Free-surface turbulent flow induced by a Rushton turbine in an unbaffled dish-bottom stirred tank reactor: LDV measurements and CFD simulations



Laser Doppler velocimetry measurements and computational fluid dynamic (CFD) simulations of turbulent flows with free-surface vortex in an unbaffled dish-bottom stirred tank reactor agitated by a Rushton turbine are presented. Measurements of the three mean and fluctuating components of the velocity vector are made in order to characterise the flow field and to provide data for CFD model validation. An Eulerian–Eulerian multiphase flow model coupled with a volume-of-fluid method for capturing the gas–liquid interface is applied to determine the vortex shape and to compute the flow field. Turbulence is modelled using the standard k−ε, shear-stress transport and the differential Reynolds-stress model with two variants of the pressure-strain correlation.
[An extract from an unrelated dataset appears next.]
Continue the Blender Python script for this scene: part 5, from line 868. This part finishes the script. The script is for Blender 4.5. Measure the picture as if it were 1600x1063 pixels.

The predicted mean flow field obtained using all four turbulence models are on the whole similar and generally in good agreement with measurements. However, the Reynolds-stress models provide somewhat better predictions of the mean axial velocity. The turbulent kinetic energy is well predicted in the flow below the impeller, near the bottom of the tank; whereas it is underpredicted in the region close to the impeller and near the wall by all turbulence models.